About jarrah - what's the situation: I see there is activism to protect these trees, but yet they are marketed around the world as building material. So they are legally cut?

Karri from snow-man's-land
 
There's very little old growth Jarrah left. The majority of it is replanted or restored forest.

It's still logged with gusto, but replanting schemes are a lot more effective now. Large areas are also felled so the underlying soil can be mined for bauxite. That wood is also sold and I've actually been to one of Alcoa's mine sites where they rehabilitate the area afterwards and due to the millions they can put into such projects they do a pretty good job.

Ideally you wouldn't chop it down in the first place, but people keep demanding resources so I guess good restoration is the next best thing. I just finished a unit on Environmental Restoration so I'm pretty full bottle on it all right now. *empties brain* exams are over now.
 
Just remembered another thing.

The big uproar at the moment is over the Ludlow Tuart forest which was the last stand of tall Tuart in the world (tall just being the growth form, there are old patches of the shorter growing Tuarts around). That forest unfortunately is now being logged to mine mineral sands. It will be restored, but I really wonder if these companies realise it takes in order of 500 years to get back to how it was with understorey and nesting hollows and what-have-you.
 
Great stuff, Gemfyre, I would loved to have been there on that trip. It really whets my appetite for a trip to WA, not least to see Splendid Fairy-wren. I must go to WA on my next trip down under (along with Tasmania, Darwin, Alice, Victoria, Cape York - it could be a long trip at this rate....)

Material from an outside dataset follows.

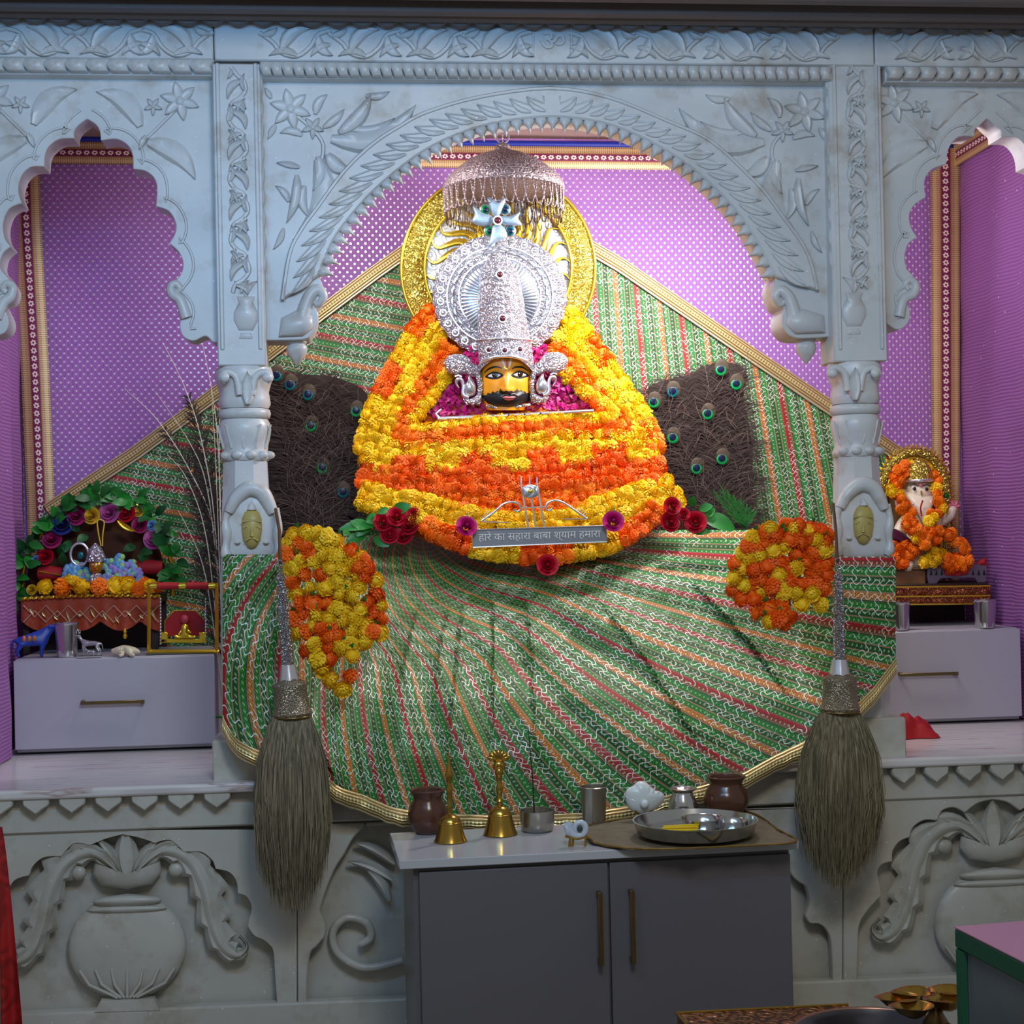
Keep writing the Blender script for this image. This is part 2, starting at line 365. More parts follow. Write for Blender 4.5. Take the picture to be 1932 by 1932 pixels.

As for Little Bittern, the local birdos told me when I was in Brisbane last month that the Australian race was now considered a separate species, Black-backed Bittern (Ixobrychus novaezelandiae) which was fine by me because it meant it was a lifer!

I also liked your description of the Purple Swamphen's call "like a women being murdered." Hope you don't hear the real thing too often. According to Pizzey and Knight there's another Aussie night bird which has a blood-curdling call "a human-like sobbing" if I remember rightly, and that's Barking Owl. A Brisbane birder I spoke to said when he first heard it he was convinced that a woman was having her throat cut in the immediate vicinity of his tent! Not the ideal recipe for a good night's sleep in the bush.

E
 
Splendid Fairywrens are very easy to see over here if you're in the right spot.

Februrary this year I chased a pair of barking owls around my parent's neighbourhood. Apparently they are kinda rare to start with and being in such an urban area (Perth foothills) was cause for the woman from the raptor place that I had a chat to to demand I report them if they show up again (I've told my parents to keep and eye and an ear out). 14 years living in that house and I never saw a single owl. 3 months after I move out and a pair of rare owls shows up.

Anyway yeah, the noise they made was the horrid screaming sound too. At first I thought it was bats or something. They also make a sound that sounds precisely like an annoying yappy dog barking, but my pair never made that sound.